::: Material
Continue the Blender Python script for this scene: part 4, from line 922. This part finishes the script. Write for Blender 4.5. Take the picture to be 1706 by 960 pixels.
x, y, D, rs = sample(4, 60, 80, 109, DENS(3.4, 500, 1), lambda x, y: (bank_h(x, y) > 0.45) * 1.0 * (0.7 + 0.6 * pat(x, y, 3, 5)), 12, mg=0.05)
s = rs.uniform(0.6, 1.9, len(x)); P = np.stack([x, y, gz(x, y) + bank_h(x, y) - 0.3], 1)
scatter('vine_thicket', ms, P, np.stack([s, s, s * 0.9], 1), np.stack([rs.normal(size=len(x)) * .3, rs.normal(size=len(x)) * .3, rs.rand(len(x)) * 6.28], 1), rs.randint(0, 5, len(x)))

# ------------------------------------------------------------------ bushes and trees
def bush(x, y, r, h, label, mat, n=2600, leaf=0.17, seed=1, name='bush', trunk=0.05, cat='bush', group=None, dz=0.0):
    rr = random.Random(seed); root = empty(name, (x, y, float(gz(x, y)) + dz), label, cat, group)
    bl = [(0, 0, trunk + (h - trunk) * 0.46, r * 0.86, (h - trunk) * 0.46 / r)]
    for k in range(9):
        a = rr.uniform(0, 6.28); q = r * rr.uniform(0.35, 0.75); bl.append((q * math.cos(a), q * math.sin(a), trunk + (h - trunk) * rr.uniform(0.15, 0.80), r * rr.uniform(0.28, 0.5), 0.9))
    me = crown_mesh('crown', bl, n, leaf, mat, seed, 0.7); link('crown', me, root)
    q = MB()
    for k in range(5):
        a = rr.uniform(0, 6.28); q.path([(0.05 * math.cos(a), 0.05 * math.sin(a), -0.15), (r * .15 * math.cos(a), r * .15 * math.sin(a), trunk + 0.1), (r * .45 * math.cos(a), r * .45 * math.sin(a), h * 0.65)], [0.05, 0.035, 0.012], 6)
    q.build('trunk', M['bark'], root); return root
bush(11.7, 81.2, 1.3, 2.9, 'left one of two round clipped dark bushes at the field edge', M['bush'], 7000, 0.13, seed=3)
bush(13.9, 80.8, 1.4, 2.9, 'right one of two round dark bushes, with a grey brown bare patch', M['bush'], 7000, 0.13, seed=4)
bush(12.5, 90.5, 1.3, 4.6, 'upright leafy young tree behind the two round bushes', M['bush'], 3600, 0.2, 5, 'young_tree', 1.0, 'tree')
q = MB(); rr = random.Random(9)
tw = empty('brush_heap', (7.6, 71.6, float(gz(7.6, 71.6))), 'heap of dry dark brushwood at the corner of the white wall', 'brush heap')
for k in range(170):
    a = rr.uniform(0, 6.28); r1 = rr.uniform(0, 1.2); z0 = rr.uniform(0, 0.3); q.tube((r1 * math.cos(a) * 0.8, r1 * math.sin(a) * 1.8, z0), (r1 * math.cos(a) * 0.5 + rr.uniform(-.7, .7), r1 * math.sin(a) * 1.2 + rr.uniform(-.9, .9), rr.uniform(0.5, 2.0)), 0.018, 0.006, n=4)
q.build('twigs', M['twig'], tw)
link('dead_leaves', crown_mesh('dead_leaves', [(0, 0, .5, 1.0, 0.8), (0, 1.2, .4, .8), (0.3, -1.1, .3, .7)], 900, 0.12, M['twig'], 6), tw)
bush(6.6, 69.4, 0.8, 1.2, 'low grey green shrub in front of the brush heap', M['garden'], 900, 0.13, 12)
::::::
• _Objective_: Return the lines above exactly, keeping every word.

• _Result below_:
Continue the Blender Python script for this scene: part 4, from line 922. This part finishes the script. Write for Blender 4.5. Take the picture to be 1706 by 960 pixels.
x, y, D, rs = sample(4, 60, 80, 109, DENS(3.4, 500, 1), lambda x, y: (bank_h(x, y) > 0.45) * 1.0 * (0.7 + 0.6 * pat(x, y, 3, 5)), 12, mg=0.05)
s = rs.uniform(0.6, 1.9, len(x)); P = np.stack([x, y, gz(x, y) + bank_h(x, y) - 0.3], 1)
scatter('vine_thicket', ms, P, np.stack([s, s, s * 0.9], 1), np.stack([rs.normal(size=len(x)) * .3, rs.normal(size=len(x)) * .3, rs.rand(len(x)) * 6.28], 1), rs.randint(0, 5, len(x)))

# ------------------------------------------------------------------ bushes and trees
def bush(x, y, r, h, label, mat, n=2600, leaf=0.17, seed=1, name='bush', trunk=0.05, cat='bush', group=None, dz=0.0):
    rr = random.Random(seed); root = empty(name, (x, y, float(gz(x, y)) + dz), label, cat, group)
    bl = [(0, 0, trunk + (h - trunk) * 0.46, r * 0.86, (h - trunk) * 0.46 / r)]
    for k in range(9):
        a = rr.uniform(0, 6.28); q = r * rr.uniform(0.35, 0.75); bl.append((q * math.cos(a), q * math.sin(a), trunk + (h - trunk) * rr.uniform(0.15, 0.80), r * rr.uniform(0.28, 0.5), 0.9))
    me = crown_mesh('crown', bl, n, leaf, mat, seed, 0.7); link('crown', me, root)
    q = MB()
    for k in range(5):
        a = rr.uniform(0, 6.28); q.path([(0.05 * math.cos(a), 0.05 * math.sin(a), -0.15), (r * .15 * math.cos(a), r * .15 * math.sin(a), trunk + 0.1), (r * .45 * math.cos(a), r * .45 * math.sin(a), h * 0.65)], [0.05, 0.035, 0.012], 6)
    q.build('trunk', M['bark'], root); return root
bush(11.7, 81.2, 1.3, 2.9, 'left one of two round clipped dark bushes at the field edge', M['bush'], 7000, 0.13, seed=3)
bush(13.9, 80.8, 1.4, 2.9, 'right one of two round dark bushes, with a grey brown bare patch', M['bush'], 7000, 0.13, seed=4)
bush(12.5, 90.5, 1.3, 4.6, 'upright leafy young tree behind the two round bushes', M['bush'], 3600, 0.2, 5, 'young_tree', 1.0, 'tree')
q = MB(); rr = random.Random(9)
tw = empty('brush_heap', (7.6, 71.6, float(gz(7.6, 71.6))), 'heap of dry dark brushwood at the corner of the white wall', 'brush heap')
for k in range(170):
    a = rr.uniform(0, 6.28); r1 = rr.uniform(0, 1.2); z0 = rr.uniform(0, 0.3); q.tube((r1 * math.cos(a) * 0.8, r1 * math.sin(a) * 1.8, z0), (r1 * math.cos(a) * 0.5 + rr.uniform(-.7, .7), r1 * math.sin(a) * 1.2 + rr.uniform(-.9, .9), rr.uniform(0.5, 2.0)), 0.018, 0.006, n=4)
q.build('twigs', M['twig'], tw)
link('dead_leaves', crown_mesh('dead_leaves', [(0, 0, .5, 1.0, 0.8), (0, 1.2, .4, .8), (0.3, -1.1, .3, .7)], 900, 0.12, M['twig'], 6), tw)
bush(6.6, 69.4, 0.8, 1.2, 'low grey green shrub in front of the brush heap', M['garden'], 900, 0.13, 12)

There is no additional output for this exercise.